Vermiş olduğu kararlara yansıttığı bu iki farklı görüşü nedeniyle Danıştay''ın, uyuşmazlıklarda ne yönde karar vereceğini kestirmek mümkün olmamaktadır.
Ancak, herhangi bir Danıştay Dairesi kararından daha fazla anlam ifade eden Danıştay Vergi Dava Daireleri Genel Kurulu tarafından bu konuyla ilgili alınan 28.4.1995 tarih ve E:1994/282 K:1995/161 sayılı kararda şu ifadeler yer almaktadır:
"Yasa''nın, 29 ve 34''üncü maddelerinin değinilen kuralları karşısında, yüklenilen katma değer vergisinin indirim konusu yapılabilmesi için 34''üncü maddenin (2) işaretli fıkrası ile tanınan tespit yetkisi uyarınca Maliye Bakanlığı tarafından yapılan yönetsel düzenlemenin kapsadığı durumlar dışında indirime konu verginin fatura ve benzeri belgelerde hem ayrıca gösterilmesi ve hem de alış belgelerinin yasal defterlere kaydedilmiş olmasının zorunlu olduğu sonucuna ulaşılmaktadır.

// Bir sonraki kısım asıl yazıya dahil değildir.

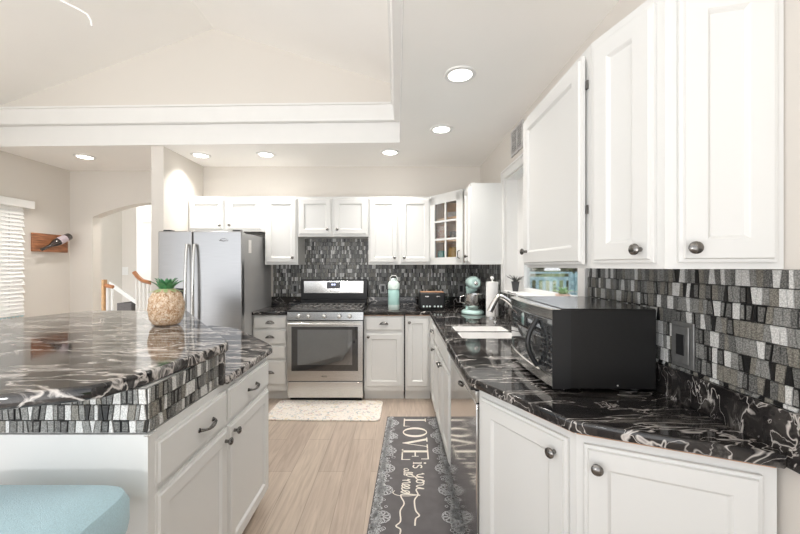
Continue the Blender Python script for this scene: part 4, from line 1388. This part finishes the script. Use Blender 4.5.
# 'is' upright small serif
mb = MB(); KX = 1; oyy, oxx, S = 2.50, .145, .095
rect(.05, .20, 0, .62); rect(-.02, .27, 0, .05); rect(-.02, .2, .58, .63); rect(.04, .21, .78, .95)
stroke([(.75, .55), (.62, .62), (.42, .58), (.38, .46), (.50, .36), (.70, .26), (.74, .12), (.60, .01), (.40, .06)], .10, oyy, oxx, S, mb)
# script 'all'
A = (2.425, .085, .055)
mb.build('small_lettering', 'rugink', t, fix=False); mb = MB()
stroke([(.55, .45), (.35, .55), (.08, .35), (.08, .08), (.30, .0), (.52, .25), (.58, .5), (.55, .1), (.70, .02), (.90, .35), (1.05, .95), (.92, 1.0), (.86, .4), (.95, .02), (1.15, .15), (1.35, .9), (1.24, 1.0), (1.18, .4), (1.28, .02), (1.5, .15)], .12, *A, mb)
# script 'you' with a long tail
Yy = (2.365, .165, .085)
mb.build('script_lettering', 'rugink', t, fix=False); mb = MB()
stroke([(0, .45), (.08, .6), (.16, .2), (.36, .08), (.55, .55), (.50, .1), (.42, -.5), (.22, -.75), (.10, -.5), (.45, -.1), (.78, .10), (.86, .45), (1.02, .6), (1.22, .4), (1.15, .08), (.92, .05), (.86, .35), (1.1, .55), (1.45, .5), (1.52, .15), (1.70, .05), (1.92, .55), (1.90, .1), (2.1, .0), (2.6, .12), (3.2, -.12), (4.2, -.05), (4.7, .18), (5.0, -.05), (5.6, -.1)], .10, *Yy, mb)
# script 'need' with a long tail
Nd = (2.30, .075, .090)
mb.build('script_lettering', 'rugink', t, fix=False); mb = MB()
stroke([(0, .4), (.10, .55), (.14, .05), (.16, .35), (.38, .58), (.46, .1), (.62, .08), (.80, .35), (.72, .55), (.58, .35), (.70, .03), (.95, .12), (1.10, .38), (1.0, .55), (.88, .3), (1.02, .02), (1.30, .15), (1.58, .5), (1.38, .5), (1.30, .2), (1.46, .0), (1.66, .5), (1.80, 1.25), (1.72, .6), (1.70, .05), (1.95, .0), (2.6, .22), (3.3, .0), (4.2, .05), (4.6, -.2), (4.9, .08), (5.6, -.02)], .09, *Nd, mb)
stroke([(1.30, -.45), (1.55, -.55), (1.80, -.2), (1.86, .5), (1.74, 1.2)], .06, *Nd, mb)
mb.build('script_lettering', 'rugink', t, fix=False)

# ------------------------------------------------------------------ vent, recessed lights, wall pieces
t = thing('air_vent', 'square grey louvred air vent high on the right wall above the window', 'vent', (WX - .001, 3.045, 2.285), -PI / 2)
MB().box(0, .28, -.012, 0, 0, .022).box(0, .28, -.012, 0, .193, .215).box(0, .022, -.012, 0, .022, .193).box(.258, .28, -.012, 0, .022, .193).box(.13, .15, -.011, 0, .022, .193).build('frame', 'ventwhite', t)
mb = MB()
for i in range(9): mb.box(.022, .258, -.010, -.002, .030 + i * .0185, .038 + i * .0185)
mb.build('louvres', 'ventwhite', t)
MB().box(.022, .258, -.0018, -.0002, .022, .193).build('backing', 'charcoalpot', t)

LG = 'recessed ceiling lights'
lights = [(.383, 2.185, 'recessed ceiling light nearest the camera above the sink run'),
          (.378, 3.06, 'recessed ceiling light over the sink, second nearest the camera'),
          (-.072, 3.68, 'recessed ceiling light near the back wall, right of the range cabinets'),
          (-1.365, 3.75, 'recessed ceiling light above the cabinet left of the range'),
          (-2.06, 3.78, 'recessed ceiling light just right of the partition above the fridge'),
          (-3.32, 3.83, 'recessed ceiling light left of the partition near the wall with the arch')]
t0 = thing('ceiling_light', lights[0][2], 'ceiling light', (lights[0][0], lights[0][1], CZ), 0, LG)
MB().lathe([(.098, -.001), (.094, -.009), (.072, -.010), (.070, -.001)], seg=36, cap=False).build('trim_ring', 'trim', t0, smooth=True)
MB().lathe([(.070, -.004), (.066, -.0075), (.03, -.009), (.001, -.0095)], seg=32).build('lens', 'lens', t0, smooth=True)
ls = [t0]
for (x, y, l) in lights[1:]:
    q = dup_tree(t0); q.location = (x, y, CZ); q['label'] = l; ls.append(q)
for q in ls:
    la = bpy.data.lights.new('lamp', 'AREA'); la.shape = 'DISK'; la.size = .13; la.spread = R(105); la.energy = LAMP_POWER; la.color = (1, .96, .91)
    lo = bpy.data.objects.new('lamp', la); COL.objects.link(lo); lo.parent = q; lo.location = (0, 0, -.014)

la = bpy.data.lights.new('hall_fill', 'POINT'); la.energy = 22; la.color = (1, .98, .95); la.shadow_soft_size = .2  # unseen fill light added to brighten the hall
lo = bpy.data.objects.new('hall_fill', la); COL.objects.link(lo); lo.location = (-3.4, 5.0, 2.7)

# white curved arm of a hanging fixture at the upper left
t = thing('ceiling_fixture', 'thin white curved arm of a ceiling fixture at the top left', 'light fixture', (-2.30, 2.05, 0))
zc = PKZ - .375 * (PKX + 2.30) * -1
MB().lathe([(.06, 0), (.055, -.03), (.02, -.04)], (0, 0, zc + .02), seg=20).build('canopy', 'trim', t, smooth=True)
MB().tube([(0, 0, zc), (0, 0, zc - .22)], .008, 8).build('stem', 'trim', t, smooth=True)
ap = [(0, 0, zc - .20), (.15, 0, 3.02), (.365, 0, 2.893), (.50, 0, 2.825), (.54, 0, 2.80), (.558, 0, 2.765), (.563, 0, 2.735)]
MB().tube(ap, .0055, 8).build('arm', 'trim', t, smooth=True)

la = bpy.data.lights.new('lamp', 'POINT'); la.energy = 3; la.color = (1, .95, .88); la.shadow_soft_size = .12  # unseen point light added off the fixture arm to lift the vault
lo = bpy.data.objects.new('lamp', la); COL.objects.link(lo); lo.parent = t; lo.location = (-.45, -.5, 2.80)

# plaque with bottle
t = thing('wall_plaque', 'chestnut wooden wall plaque holding a bottle on the left wall', 'wall decor', (LX + .001, 3.93, 1.53), 0)
MB().box(0, .024, 0, .42, 0, .205).build('board', 'plaque', t, bevel=.003)
MB().tube([(.02, .24, .10), (.075, .24, .095)], .008, 8).build('bottle_peg', 'pewter', t, smooth=True)
t = thing('wine_bottle', 'dark wine bottle lying slanted on the wooden wall plaque', 'bottle', (LX + .085, 3.965, 1.55), 0)
t.scale = (1.2, 1.2, 1.2)
ax = Vector((.03, .30, .17)).normalized()
MB().lathe([(.014, 0), (.015, .02), (.013, .025), (.013, .085), (.030, .125), (.036, .15), (.036, .285), (.033, .292), (.01, .288)], (0, 0, 0), ax, 20).build('glass', 'bottle', t, smooth=True)
MB().lathe([(.0366, .17), (.0366, .245)], (0, 0, 0), ax, 20, cap=False).build('label', 'label', t, smooth=True)

# ------------------------------------------------------------------ hall: stairs, railings, switch, chime
def P3(px, py, Y): s = 360 / Y; return ((px - 397) / s, Y, 1.37 + (266 - py) / s)
t = thing('staircase', 'staircase with dark carpet and white stringer beyond the arch', 'stairs', (-5.0, 6.4, 0))
mb = MB()
for i in range(4):
    mb.box(.1 - .0 + 0, .1 + .25 * (4 - i), -.1, .75, i * .18, (i + 1) * .18)
mb.build('steps', 'carpet', t)
MB().extr([(-.0, 1.02), (-.0, 1.10), (1.30, .20), (1.30, .12)], 'y', -.14, -.11).build('stringer', 'trim', t)
def rail(name, label, Y, path, bal, newel=None, r=.028):
    p0 = P3(*path[0], Y)
    t = thing(name, label, 'stair railing', (p0[0], Y, 0))
    pts = [P3(a, b_, Y) for a, b_ in path]
    MB().tube([(p[0] - p0[0], 0, p[2]) for p in pts], r, 8).build('handrail', 'oakrail', t, smooth=True)
    for px in bal:
        for (a, b_), (c_, d_) in zip(path, path[1:]):
            if a <= px <= c_: py = b_ + (d_ - b_) * (px - a) / max(c_ - a, 1e-6)
        q = P3(px, py, Y)
        MB().lathe([(.018, 0), (.018, .25), (.024, .3), (.014, .36), (.018, q[2] - .2), (.016, q[2] - .03)], (q[0] - p0[0], 0, .001), seg=8).build('baluster', 'trim', t, smooth=True)
    if newel:
        q = P3(newel, path[0][1], Y)
        MB().box(q[0] - p0[0] - .035, q[0] - p0[0] + .035, -.035, .035, .001, q[2] + .02).build('newel_post', 'oaknewel', t)
rail('stair_railing', 'short stair railing with pale oak newel post at the left of the arch', 5.3, [(99, 281), (104, 285), (113, 287)], [107.5, 112.5], 103)
rail('stair_railing', 'white baluster stair railing with brown handrail sloping down beside the pineapple', 5.0, [(134, 272), (138, 277), (143, 281), (152, 283), (158, 283)], [137, 141, 145, 149, 153])
q = P3(125, 271, 7.19)
t = thing('light_switch', 'white light switch plate on the hall wall beyond the arch', 'switch', (q[0], 7.199, q[2]))
MB().box(-.06, .06, -.01, 0, -.08, .08).build('cover_plate', 'trim', t, bevel=.003)
MB().box(-.012, .012, -.016, -.010, -.025, .025).build('toggle', 'trim', t)
q = P3(148.5, 218, 5.59)
t = thing('door_chime', 'white door chime box high on the hall wall beyond the arch', 'chime', (q[0], 5.599, q[2]))
MB().box(-.09, .09, -.05, -.001, -.065, .065).build('case', 'trim', t, bevel=.006)
MB().box(-.07, .07, -.053, -.050, -.05, .05).build('grille', 'blind', t)
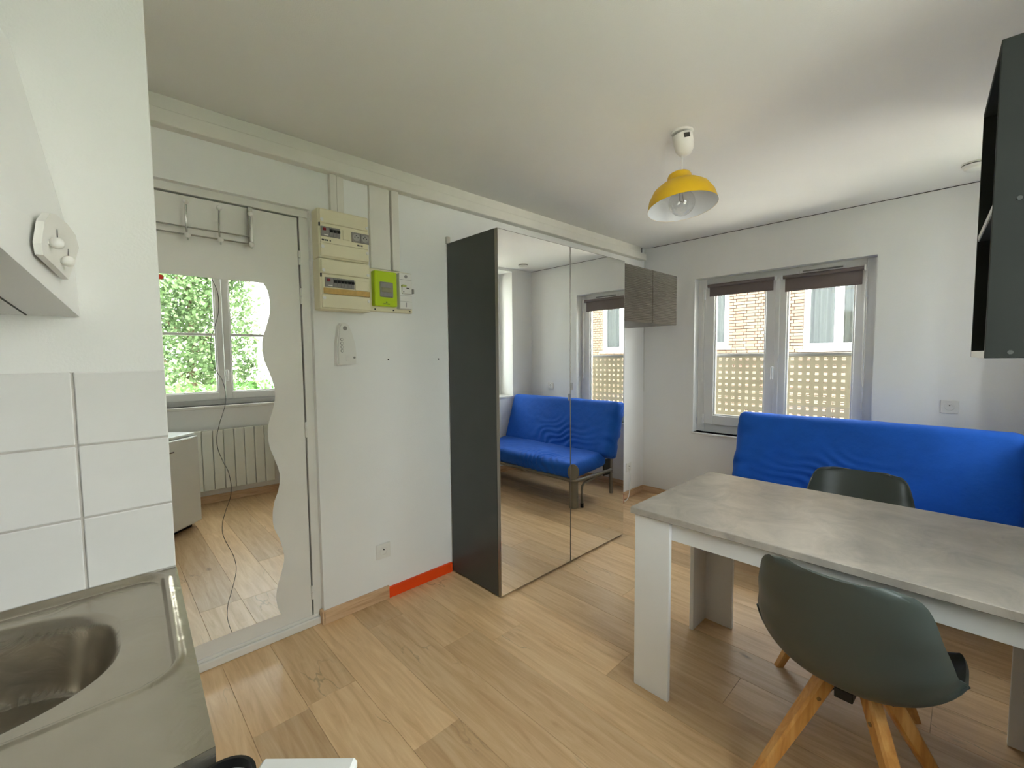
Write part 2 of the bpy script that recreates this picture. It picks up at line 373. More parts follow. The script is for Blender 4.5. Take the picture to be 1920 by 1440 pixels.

Alış faturası ve benzeri belgelerin yasal defterlere kaydedilmiş olması koşulu ; kaydı zorunlu belgelerin, yükümlülerin tutulması zorunlu defterlerine kayıt düzenine uyularak yazılmış olmasını ifade etmektedir.
Dâvacının bilânço esasına göre defter tuttuğu tartışmasızdır. Uyuşmazlığa yol açan tartışma ise, onaylanmış yevmiye defterine arama gününe değin hiç işlem kaydedilmemiş olmasıdır. Her ne kadar 1.1.1986 gününde yürürlüğe giren 3239 sayılı Yasa''nın 16''ncı maddesi ile değişen Vergi Usul Kanunu''nun 183''üncü maddesinin ikinci fıkrasında, dileyen yükümlülerin hareketli yapraklı yevmiye defteri tutmalarına olanak tanınmış ve bu değişikliğe ilişkin gerekçede, modern vergiciliğin gereği olarak yükümlülerin otomasyon uygulamasına özendirilmesinin amaçlandığı belirtilmişse de, otomasyon uygulayan işletmelerde bilgisayarla işlem yürütülmesi, alış belgelerinin yevmiye defterine kaydı yönündeki zorunluluğu kaldırıcı nitelik taşımamaktadır.
Öte yandan, bilgisayarla tutulan muhasebe fişlerinin Katma Değer Vergisi Kanunu''nun 54''üncü maddesinde öngörülen ve defter kayıtlarının kapsadığı asgarî koşulları taşıması da söz konusu olmadığından,alış belgelerinin bilgisayarla tutulan muhasebe fişlerine geçirilmesi, yüklenilen verginin indirimine yeterli görülmemiştir. [MEHAZ : Maliye Postası Dergisi Sayı : 384 (1 Eylül 1996)]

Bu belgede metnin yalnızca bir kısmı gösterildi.